#### Data lines:
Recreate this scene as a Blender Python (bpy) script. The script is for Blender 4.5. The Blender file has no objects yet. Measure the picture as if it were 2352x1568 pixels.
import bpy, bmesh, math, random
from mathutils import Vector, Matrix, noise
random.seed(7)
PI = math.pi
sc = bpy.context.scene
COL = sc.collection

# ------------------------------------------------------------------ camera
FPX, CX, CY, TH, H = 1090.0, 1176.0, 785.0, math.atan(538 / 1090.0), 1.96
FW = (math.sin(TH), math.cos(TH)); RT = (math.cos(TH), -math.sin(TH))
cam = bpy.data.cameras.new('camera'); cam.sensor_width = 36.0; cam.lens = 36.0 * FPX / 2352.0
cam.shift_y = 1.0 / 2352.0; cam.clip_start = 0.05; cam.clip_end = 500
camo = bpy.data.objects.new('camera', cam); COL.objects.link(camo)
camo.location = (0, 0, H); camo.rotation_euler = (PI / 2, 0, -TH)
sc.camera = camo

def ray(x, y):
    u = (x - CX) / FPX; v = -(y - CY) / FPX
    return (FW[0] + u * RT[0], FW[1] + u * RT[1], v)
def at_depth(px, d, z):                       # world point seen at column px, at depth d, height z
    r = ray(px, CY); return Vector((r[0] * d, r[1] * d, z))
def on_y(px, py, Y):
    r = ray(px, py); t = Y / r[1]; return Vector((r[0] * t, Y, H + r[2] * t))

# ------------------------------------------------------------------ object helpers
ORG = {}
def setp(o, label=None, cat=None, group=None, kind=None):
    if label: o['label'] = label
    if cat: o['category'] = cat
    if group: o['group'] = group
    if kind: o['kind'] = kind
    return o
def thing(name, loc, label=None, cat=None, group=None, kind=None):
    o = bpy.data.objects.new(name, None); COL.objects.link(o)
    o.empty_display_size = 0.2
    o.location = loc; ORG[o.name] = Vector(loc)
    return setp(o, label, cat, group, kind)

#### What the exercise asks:
Reproduce the listing above word for word.

#### Reply:
Recreate this scene as a Blender Python (bpy) script. The script is for Blender 4.5. The Blender file has no objects yet. Measure the picture as if it were 2352x1568 pixels.
import bpy, bmesh, math, random
from mathutils import Vector, Matrix, noise
random.seed(7)
PI = math.pi
sc = bpy.context.scene
COL = sc.collection

# ------------------------------------------------------------------ camera
FPX, CX, CY, TH, H = 1090.0, 1176.0, 785.0, math.atan(538 / 1090.0), 1.96
FW = (math.sin(TH), math.cos(TH)); RT = (math.cos(TH), -math.sin(TH))
cam = bpy.data.cameras.new('camera'); cam.sensor_width = 36.0; cam.lens = 36.0 * FPX / 2352.0
cam.shift_y = 1.0 / 2352.0; cam.clip_start = 0.05; cam.clip_end = 500
camo = bpy.data.objects.new('camera', cam); COL.objects.link(camo)
camo.location = (0, 0, H); camo.rotation_euler = (PI / 2, 0, -TH)
sc.camera = camo

def ray(x, y):
    u = (x - CX) / FPX; v = -(y - CY) / FPX
    return (FW[0] + u * RT[0], FW[1] + u * RT[1], v)
def at_depth(px, d, z):                       # world point seen at column px, at depth d, height z
    r = ray(px, CY); return Vector((r[0] * d, r[1] * d, z))
def on_y(px, py, Y):
    r = ray(px, py); t = Y / r[1]; return Vector((r[0] * t, Y, H + r[2] * t))

# ------------------------------------------------------------------ object helpers
ORG = {}
def setp(o, label=None, cat=None, group=None, kind=None):
    if label: o['label'] = label
    if cat: o['category'] = cat
    if group: o['group'] = group
    if kind: o['kind'] = kind
    return o
def thing(name, loc, label=None, cat=None, group=None, kind=None):
    o = bpy.data.objects.new(name, None); COL.objects.link(o)
    o.empty_display_size = 0.2
    o.location = loc; ORG[o.name] = Vector(loc)
    return setp(o, label, cat, group, kind)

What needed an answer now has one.